-- start Entries shown --

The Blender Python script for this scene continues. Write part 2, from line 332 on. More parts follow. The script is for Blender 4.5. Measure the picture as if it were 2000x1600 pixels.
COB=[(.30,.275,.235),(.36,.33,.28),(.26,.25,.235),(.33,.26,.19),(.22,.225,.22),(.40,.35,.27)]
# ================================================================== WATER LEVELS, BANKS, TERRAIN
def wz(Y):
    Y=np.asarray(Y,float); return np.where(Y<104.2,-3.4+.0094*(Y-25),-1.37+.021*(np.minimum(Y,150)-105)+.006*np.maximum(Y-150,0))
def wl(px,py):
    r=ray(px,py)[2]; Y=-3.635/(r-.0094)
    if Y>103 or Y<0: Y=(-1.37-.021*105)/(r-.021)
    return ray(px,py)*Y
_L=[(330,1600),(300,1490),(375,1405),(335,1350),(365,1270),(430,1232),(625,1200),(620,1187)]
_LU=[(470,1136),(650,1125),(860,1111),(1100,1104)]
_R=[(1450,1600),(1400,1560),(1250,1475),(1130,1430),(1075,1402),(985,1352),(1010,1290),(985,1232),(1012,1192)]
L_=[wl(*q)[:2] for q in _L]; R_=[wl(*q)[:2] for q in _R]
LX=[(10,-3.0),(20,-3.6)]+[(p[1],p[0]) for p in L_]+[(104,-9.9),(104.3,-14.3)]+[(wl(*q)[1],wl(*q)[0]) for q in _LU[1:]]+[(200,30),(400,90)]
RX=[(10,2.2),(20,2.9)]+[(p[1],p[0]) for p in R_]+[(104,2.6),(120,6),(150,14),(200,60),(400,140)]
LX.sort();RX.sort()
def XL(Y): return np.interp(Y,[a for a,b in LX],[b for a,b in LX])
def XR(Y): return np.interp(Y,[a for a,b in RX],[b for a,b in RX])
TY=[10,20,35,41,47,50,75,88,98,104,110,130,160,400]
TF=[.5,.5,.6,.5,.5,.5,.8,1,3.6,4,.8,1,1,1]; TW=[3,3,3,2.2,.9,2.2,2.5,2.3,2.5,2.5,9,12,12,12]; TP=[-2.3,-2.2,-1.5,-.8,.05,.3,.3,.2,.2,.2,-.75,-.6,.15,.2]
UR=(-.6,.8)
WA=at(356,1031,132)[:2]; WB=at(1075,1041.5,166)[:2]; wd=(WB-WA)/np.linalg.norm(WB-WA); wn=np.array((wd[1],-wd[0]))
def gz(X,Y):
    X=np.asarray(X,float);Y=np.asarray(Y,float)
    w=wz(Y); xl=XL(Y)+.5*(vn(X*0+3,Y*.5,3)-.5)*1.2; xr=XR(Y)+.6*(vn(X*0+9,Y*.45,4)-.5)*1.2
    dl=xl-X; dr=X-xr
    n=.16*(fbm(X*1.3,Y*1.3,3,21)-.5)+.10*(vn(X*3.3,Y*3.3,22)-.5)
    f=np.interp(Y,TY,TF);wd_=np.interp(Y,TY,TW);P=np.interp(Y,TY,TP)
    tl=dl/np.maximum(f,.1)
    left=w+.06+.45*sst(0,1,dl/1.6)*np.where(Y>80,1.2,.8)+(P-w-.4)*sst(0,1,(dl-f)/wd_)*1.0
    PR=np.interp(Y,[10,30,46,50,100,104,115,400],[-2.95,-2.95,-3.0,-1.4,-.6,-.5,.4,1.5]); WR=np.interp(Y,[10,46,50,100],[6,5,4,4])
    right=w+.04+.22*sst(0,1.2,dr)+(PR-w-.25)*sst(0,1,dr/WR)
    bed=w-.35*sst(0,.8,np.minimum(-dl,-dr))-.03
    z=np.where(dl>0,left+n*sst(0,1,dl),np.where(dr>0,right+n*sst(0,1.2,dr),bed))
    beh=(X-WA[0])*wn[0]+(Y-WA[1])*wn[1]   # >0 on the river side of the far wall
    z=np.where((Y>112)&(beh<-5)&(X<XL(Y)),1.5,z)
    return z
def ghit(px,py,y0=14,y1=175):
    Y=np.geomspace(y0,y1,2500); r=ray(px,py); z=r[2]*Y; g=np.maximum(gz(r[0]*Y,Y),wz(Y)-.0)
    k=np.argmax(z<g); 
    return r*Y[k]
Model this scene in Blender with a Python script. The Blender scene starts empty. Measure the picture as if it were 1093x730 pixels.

-- end Entries shown --

### Request
Search the entries for the word "scene", then list each line that holds it.

### Response for this exercise
The Blender Python script for this scene continues. Write part 2, from line 332 on. More parts follow. The script is for Blender 4.5. Measure the picture as if it were 2000x1600 pixels.
Model this scene in Blender with a Python script. The Blender scene starts empty. Measure the picture as if it were 1093x730 pixels.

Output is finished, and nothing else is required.